Atto con cui un organo gerarchicamente superiore assume su di sé l’esercizio di funzioni spettante a un organo subordinato.
Nell’ambito del processo penale, tale potere è esercitato dal procuratore generale, il quale può sostituirsi al pubblico ministero nei seguenti casi (art. 372 c.p.p.): quando per l’astensione o l’incompatibilità del magistrato designato non sia possibile provvedere tempestivamente alla sua sostituzione; nell’ipotesi in cui il capo dell’ufficio del pubblico ministero abbia omesso di provvedere alla sostituzione del magistrato designato per le indagini in una situazione obiettiva di inerzia dell’ufficio della procura; quando il pubblico ministero non eserciti l’azione penale o non richieda l’archiviazione nel termine stabilito dalla legge o prorogato dal giudice; infine nel caso di delitti di associazione con finalità di terrorismo e di eversione dell’ordine democratico, e nelle ulteriori ipotesi introdotte dalla l. 292/1991. Il potere di avocazione spetta anche al procuratore nazionale antimafia nei casi indicati dalla legge.

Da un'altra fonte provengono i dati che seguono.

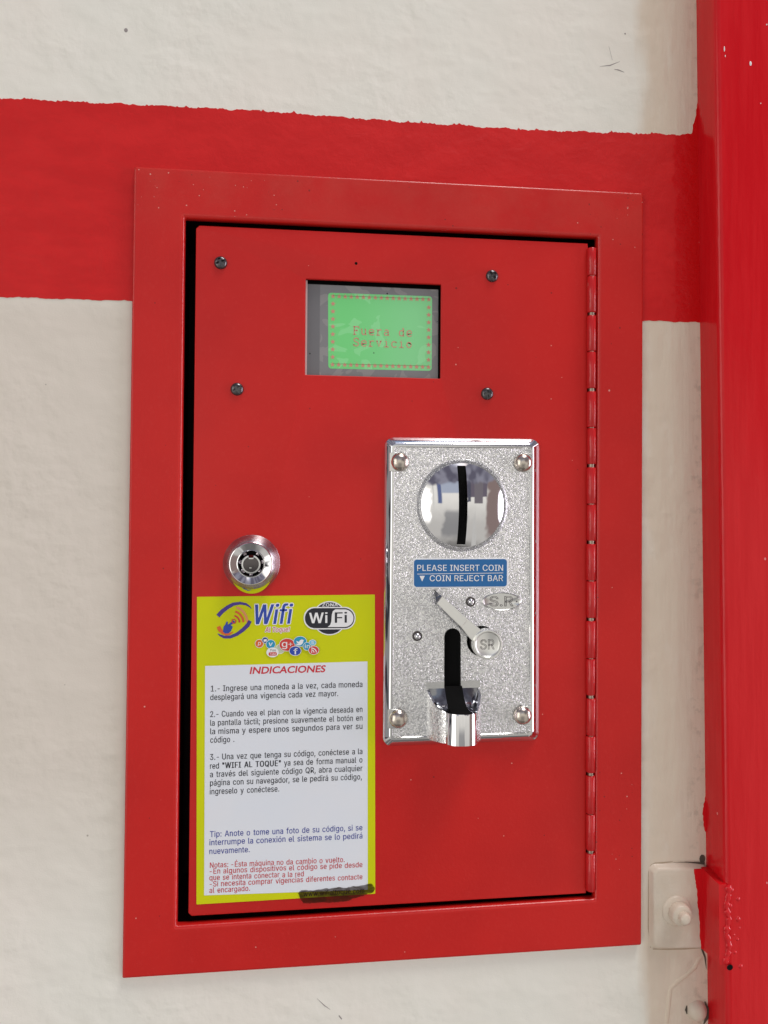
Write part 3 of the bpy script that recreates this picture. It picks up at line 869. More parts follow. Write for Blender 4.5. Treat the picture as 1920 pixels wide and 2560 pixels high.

Nel diritto amministrativo, il potere di a. che il d. legisl. 29/1993 concedeva al ministro è stato abrogato, in forza della riforma del pubblico impiego introdotta dal d. legisl. 165/2001 (art. 14, co. 3); il ministro può, esclusivamente in caso di inerzia, fissare un termine perentorio per l’adozione di atti o provvedimenti e, qualora tale inerzia permanga, nominare un commissario ad acta, dandone comunicazione al presidente del Consiglio. A differenza della sostituzione (➔), l’a. non richiede la presenza di requisiti ulteriori, quali l’inerzia del sostituito a emettere un atto vincolato nella sua emanazione e una diffida ad adempiere da parte dell’organo superiore.
Nel diritto canonico, facoltà propria della Santa Sede di avocare a sé una qualunque controversia in materia di diritto canonico, indipendentemente dallo stato e dal grado di giudizio in cui essa si trova e dalla volontà del fedele di deferire all’autorità della Santa Sede la vicenda per cui è causa. In caso la Santa Sede si avvalga di tale facoltà, il giudizio in corso viene sospeso per esser nuovamente istruito, totalmente o parzialmente, dalla stessa Sede Apostolica, la quale provvede a trattare la questione e a emetterne il relativo giudicato.